** Start of SUPPLIED ENTRIES **

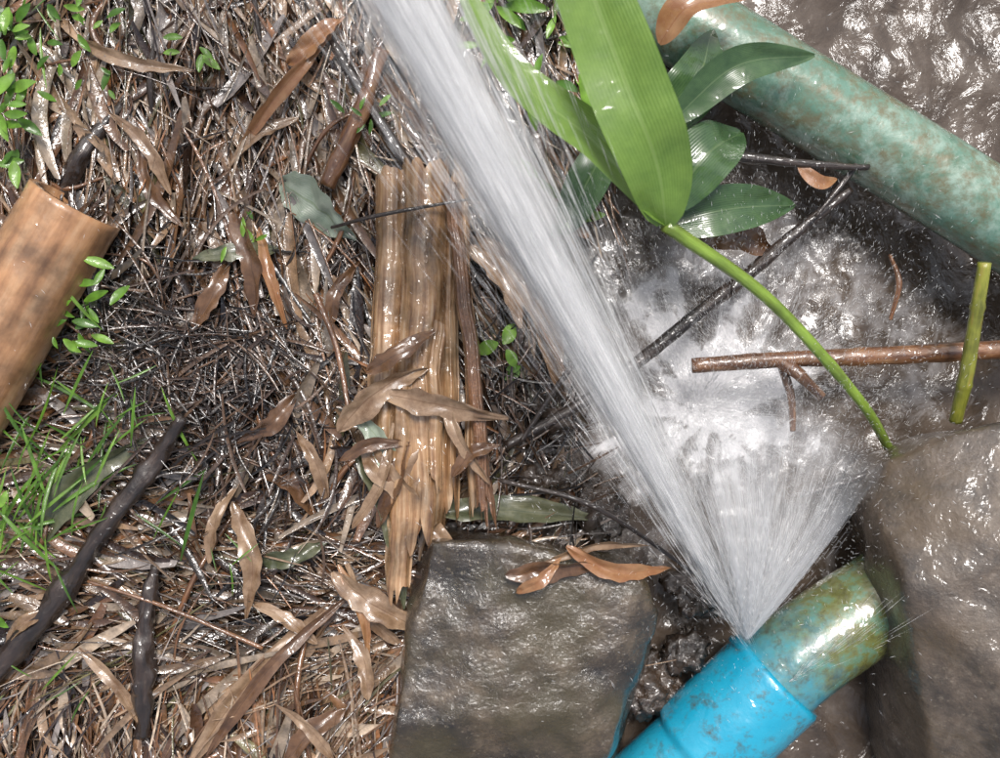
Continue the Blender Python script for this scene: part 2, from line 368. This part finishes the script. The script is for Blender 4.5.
for k,q in enumerate(LL):
    u0,v0,u1,v1,w,mt,z=q
    dl(k,u0,v0,u1,v1,w,mt,z,0.004+random.random()*0.010,random.uniform(-.5,.5),random.uniform(-.14,.14),random.uniform(-.9,.9))

def tangle(name,cx,cy,sx,sy,N,seedang,wm=.003):
    x=cx+R.randn(N)*sx; y=cy+R.randn(N)*sy; z=height(x,y)+R.uniform(.008,.032,N)
    L=R.uniform(.02,.10,N); W=R.uniform(.0004,wm,N)
    c=np.array([[.022,.014,.010],[.05,.028,.018],[.11,.065,.04],[.01,.007,.006]])[R.choice(4,N)]
    blades(name,np.stack([x,y,z],1),seedang+R.randn(N)*.9,R.randn(N)*.12,L,W,R.randn(N)*.05,R.randn(N)*.3,R.randn(N)*.4,R.randn(N),c,np.zeros(N),root_m,nseg=8)
tangle('root_tangle',-.305,.015,.045,.045,1000,-.4,.0028)
tangle('root_tangle',-.22,-.04,.05,.07,380,1.2,.004)
tangle('root_tangle',.05,-.03,.045,.07,260,.9,.003)
# ---------------------------------------------------------------- rocks
def hull(name,pts,mat,vox=0.0045,s1=0.022,sz=0.05,s2=0.006,sm=10):
    bm=bmesh.new()
    for p in pts: bm.verts.new(p)
    bmesh.ops.convex_hull(bm,input=bm.verts); me=bpy.data.meshes.new(name); bm.to_mesh(me); bm.free()
    ob=bpy.data.objects.new(name,me); sc.collection.objects.link(ob); me.materials.append(mat)
    r=ob.modifiers.new('r','REMESH'); r.mode='VOXEL'; r.voxel_size=vox; r.use_smooth_shade=True
    s=ob.modifiers.new('s','SMOOTH'); s.iterations=sm; s.factor=0.7
    for nm,st,zz in (('a',s1,sz),('b',s2,sz*0.25)):
        t=bpy.data.textures.new(name+nm,'CLOUDS'); t.noise_scale=zz; t.noise_depth=2
        d=ob.modifiers.new(nm,'DISPLACE'); d.texture=t; d.strength=st; d.mid_level=0.5; d.texture_coords='GLOBAL'
    return ob
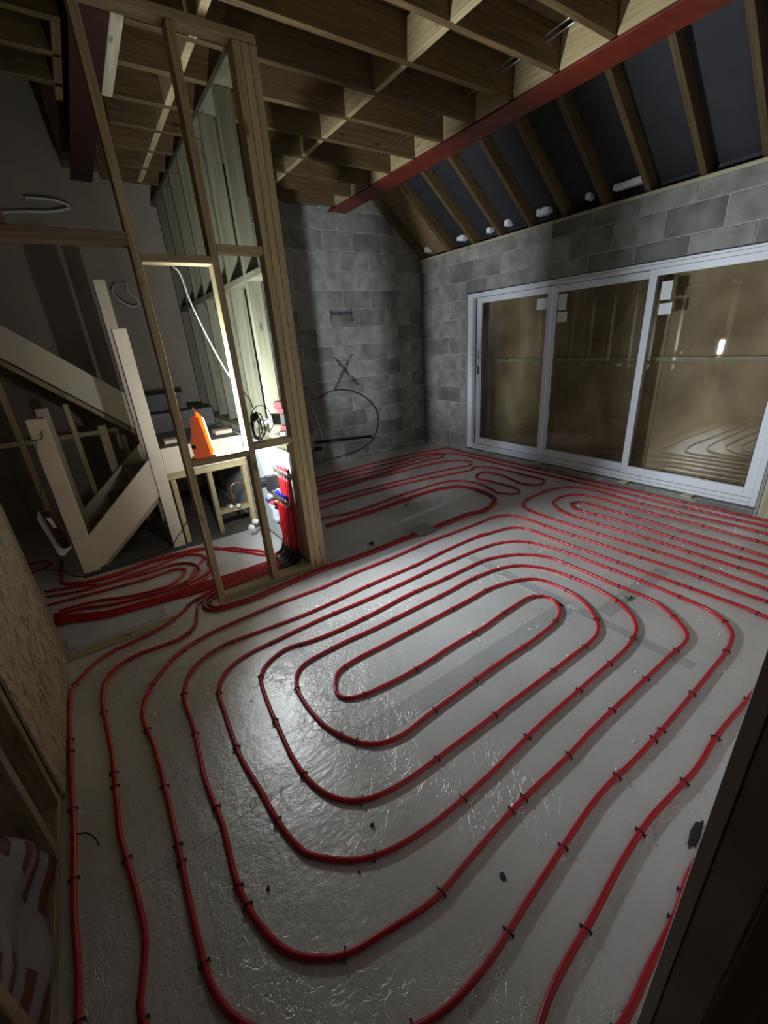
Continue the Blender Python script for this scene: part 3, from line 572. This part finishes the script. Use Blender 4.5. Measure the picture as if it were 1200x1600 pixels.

** End of SUPPLIED ENTRIES **

Reproduce every line exactly and omit all pictures.

[EXERCISE OUTPUT]
Continue the Blender Python script for this scene: part 2, from line 368. This part finishes the script. The script is for Blender 4.5.
for k,q in enumerate(LL):
    u0,v0,u1,v1,w,mt,z=q
    dl(k,u0,v0,u1,v1,w,mt,z,0.004+random.random()*0.010,random.uniform(-.5,.5),random.uniform(-.14,.14),random.uniform(-.9,.9))

def tangle(name,cx,cy,sx,sy,N,seedang,wm=.003):
    x=cx+R.randn(N)*sx; y=cy+R.randn(N)*sy; z=height(x,y)+R.uniform(.008,.032,N)
    L=R.uniform(.02,.10,N); W=R.uniform(.0004,wm,N)
    c=np.array([[.022,.014,.010],[.05,.028,.018],[.11,.065,.04],[.01,.007,.006]])[R.choice(4,N)]
    blades(name,np.stack([x,y,z],1),seedang+R.randn(N)*.9,R.randn(N)*.12,L,W,R.randn(N)*.05,R.randn(N)*.3,R.randn(N)*.4,R.randn(N),c,np.zeros(N),root_m,nseg=8)
tangle('root_tangle',-.305,.015,.045,.045,1000,-.4,.0028)
tangle('root_tangle',-.22,-.04,.05,.07,380,1.2,.004)
tangle('root_tangle',.05,-.03,.045,.07,260,.9,.003)
# ---------------------------------------------------------------- rocks
def hull(name,pts,mat,vox=0.0045,s1=0.022,sz=0.05,s2=0.006,sm=10):
    bm=bmesh.new()
    for p in pts: bm.verts.new(p)
    bmesh.ops.convex_hull(bm,input=bm.verts); me=bpy.data.meshes.new(name); bm.to_mesh(me); bm.free()
    ob=bpy.data.objects.new(name,me); sc.collection.objects.link(ob); me.materials.append(mat)
    r=ob.modifiers.new('r','REMESH'); r.mode='VOXEL'; r.voxel_size=vox; r.use_smooth_shade=True
    s=ob.modifiers.new('s','SMOOTH'); s.iterations=sm; s.factor=0.7
    for nm,st,zz in (('a',s1,sz),('b',s2,sz*0.25)):
        t=bpy.data.textures.new(name+nm,'CLOUDS'); t.noise_scale=zz; t.noise_depth=2
        d=ob.modifiers.new(nm,'DISPLACE'); d.texture=t; d.strength=st; d.mid_level=0.5; d.texture_coords='GLOBAL'
    return ob
Continue the Blender Python script for this scene: part 3, from line 572. This part finishes the script. Use Blender 4.5. Measure the picture as if it were 1200x1600 pixels.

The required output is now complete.